Casi estamos tentados a leer esta novela no como un episodio realista, sino como la transposición alegórica de nuestros propios elementos anecdóticos. ¿Se trata de una alegoría o parábola de la integración social emancipada de toda obligación verista? ¿Es su propósito denunciar la castración de toda una generación a la que alude Rengifo (es decir, la suya propia)? ¿O estamos, acaso, ante la parábola del destino al que se halla expuesto el aspirante a artista en Lima y quizá Hispanoamérica? ¿O es una ilustración psicoanalítica desfasada del complejo de castración? Hasta cabría preguntar si este escorzo no nos está diciendo que toda etapa formativa del artista es una frustración, que la juventud no es ya más una etapa dorada sino una atroz marca de fuego que los supervivientes sobrellevan siempre. La respuesta no es clara, es muy ambigua quizá porque el relato mismo también lo es.

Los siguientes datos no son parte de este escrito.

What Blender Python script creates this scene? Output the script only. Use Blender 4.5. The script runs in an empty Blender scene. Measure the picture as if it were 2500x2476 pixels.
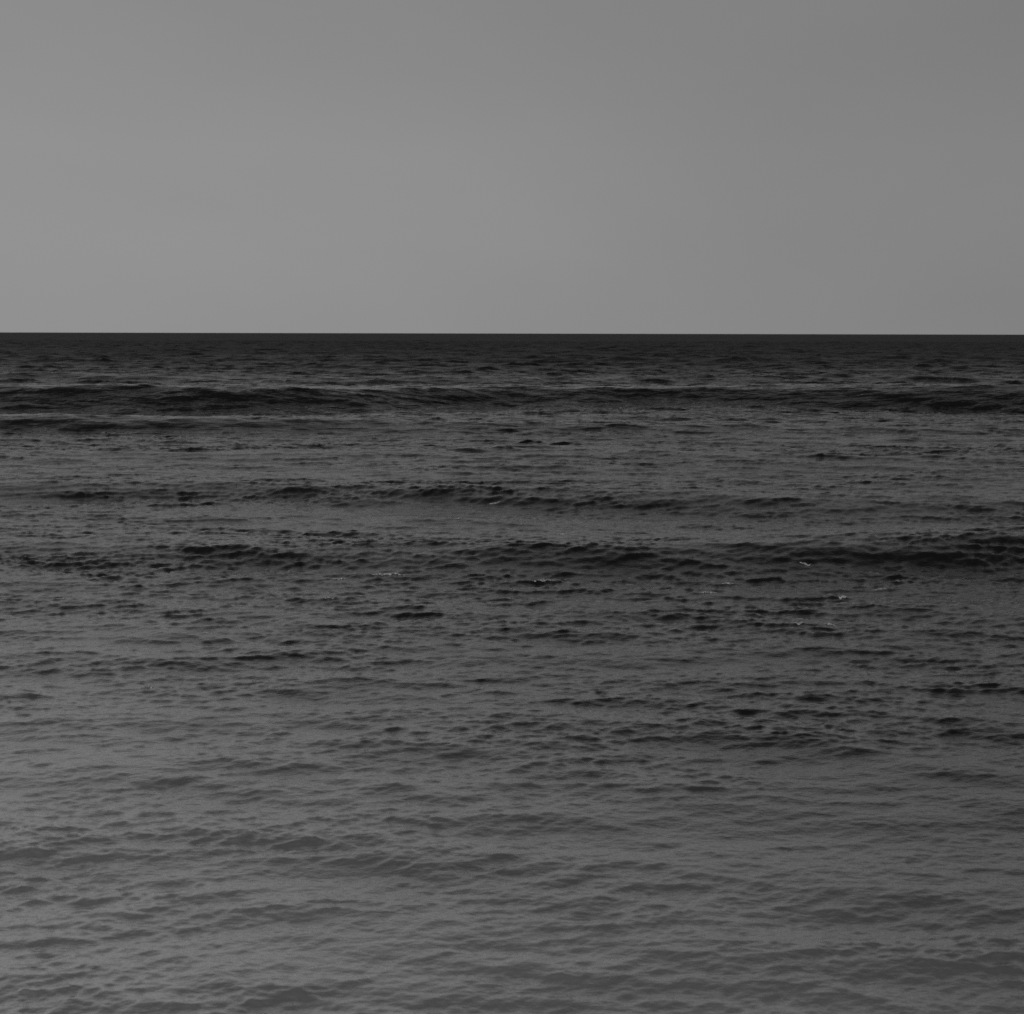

La historia de los seis protagonistas está contada como en sordina, mantenida en un nivel dramático deliberadamente más bajo del que podrían haber alcanzado: la truculencia deriva en comicidad grotesca. Esto es una novedad casi absoluta en la obra de Rengifo, una de cuyas más notables ausencias (la otra es la ausencia de Dios) era la del humor corrosivo. Podríamos llegar a leer La morada del hastío como una especie de sanción indirecta que se les infiere a los seis protagonistas por su incompleta adaptación a la vida. No obstante, el aspecto simbólico más importante es el que nos muestra la alienación del grupo como el reflejo inverso de otra, más sutil, que se apodera de quienes los condenan: aquellos a los que sus destinos se les afloja, los que se hunden en la mediocridad, los que repiten pacíficamente el negado ciclo de sus padres, en suma, un fondo general de aburguesamiento. A la derrota notoria y evidente de los protagonistas-víctimas, inadaptados para siempre con su mundo, corresponde otra derrota, más lenta y corrosiva, de los que se someten hipócritamente a una sociedad alienada por los falsos valores de la figuración y el dinero.
Tras leer esta novela, perturbación es un término que queda titilando en nuestra memoria ante el estupor del espacio en blanco. Vértigo es otra palabra que llega hasta nosotros ante el encuentro con las implicaciones, no las explicaciones —que por momentos aparecen como la fijación viciosa en aspectos personales predecibles de los protagonistas—. Perturbación, frente al compromiso con el arte. Vértigo, ante lo cíclico del retorno de las estaciones críticas.
David Abanto Aragón
Resulta fácil alabar la juventud cuando se trata de una obra no solo escrita por jóvenes sino enmarcada en un mundo que es prioritariamente real, y por lo general, inquisidor, burlón, a veces tanático, pero siempre dispuesto a testimoniar vida, aun a gritos desesperados, infernal y doloroso. Carlos Rengifo acusa todo esto y merece un reconocimiento especial, porque precisamente nos habla de una juventud con sentido, una juventud que nos recuerda a todas las otras juventudes que han llorado, se han desesperado, han acudido, han gritado, han buscado. Esas juventudes sin final que somos los poetas, los narradores, los artistas.